Congrats for giving Linux a try! The Ubuntu family is a very stable Distro, and is capable of so much and also looks great.
First off, you'll need to download a file and burn it to a CD, then boot to the CD; you cannot install while in a Windows environment. Go to
Kubuntu.com and click on the download tab. Then choose your location and select from the download sites. You can choose any of them, but one that is relatively close to you would be your best bet. It's almost a 700 MB file, so it may take some time to download. After it's downloaded, you need to burn the file as a .iso image to a black CD. You must burn as a .iso, just burning the file will not work. I like Deep Burner for all my .iso needs. Deepburner.com I think is the website, but just Google Deep Burner and you'll find it. When you are burning it to the CD, you always want to do it at the slowest possible speed your CD drive can do. 4x or even 2x is preferable, but 8x will be fine also.
After the file is successfully burned, you'll have what is called a Live CD. A Live CD is one which you can access without installing to the HDD first. When you load the Kubuntu Live CD, it temporarily installs itself to your RAM, so you can actually use the entire operating system via the CD - it's pretty nifty. Just pop it in your optical drive and select to boot to that device. It will take a long time to load at first because you're using the CD for everything, and while you are using the Live CD to look around, it will also be sluggish because of the drain on your system resources. After it's installed though, you'll be flying. To Install, just click on the Install icon on the Desktop, answer the questions, and it'll start.

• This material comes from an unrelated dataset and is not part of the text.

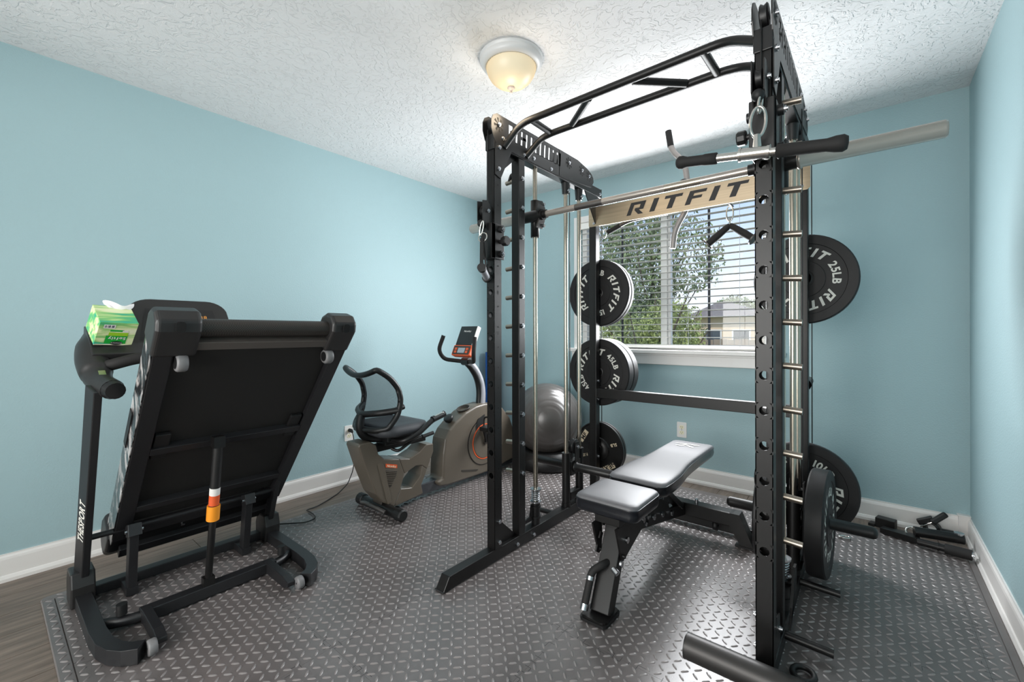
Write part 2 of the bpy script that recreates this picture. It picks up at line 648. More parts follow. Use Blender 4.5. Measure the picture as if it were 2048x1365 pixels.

The Install process is guided from start to finish, so you're always kept in the loop. You'll have to choose your language, time zone, user name/password, and disk partitions. You really only need two partitions, but my advice would be to create at least three. One needs to be a Swap (no more than 2 GB will be plenty). The second one can be your /root partition (the actual OS). You can just have Swap and /root and be fine, but I like to break it up a bit more so all my personal files will be safe in case of reinstall. Here's how my Linux HDD is partitioned:
2 GB Swap
(formatted as Linux-swap)
7 GB Ubuntu /root
10 GB Ubuntu /home
7 GB Kubuntu /root
10 GB Kubuntu /home
(formatted as ext3 or reiserfs, forget which)
40-something GB personal folder for backups
(formatted as FAT32)
At the end of the Install process, the CD will look for other OS's on your system. It will then tell you what it has found and install GRUB. GRUB will allow you to choose which OS you want to boot into after turning on the computer. GRUB overwrites the MBR and plays nice with all OS's. Windows MBR on the other hand, isn't other-OS friendly. Always install Windows first, then Kubuntu if the need ever arises.
Your HDD's will be fine and will not affect your system's performance.
I would definitely read up a bit more on the Ubuntu family. While everything install-wise is very straightforward, you may want a good understanding of the how/why combo during the install. If you haven't already, please visit
www.ubuntuforums.org, or
www.kubuntuforums.org. for some very good reading. Ubuntuforums.org sees much more traffic than Kubuntuforums.org does, but aside from different GUI's the OS's are the same on the inside, so posting on the ubuntuforums with Kubuntu questions is perfectly fine.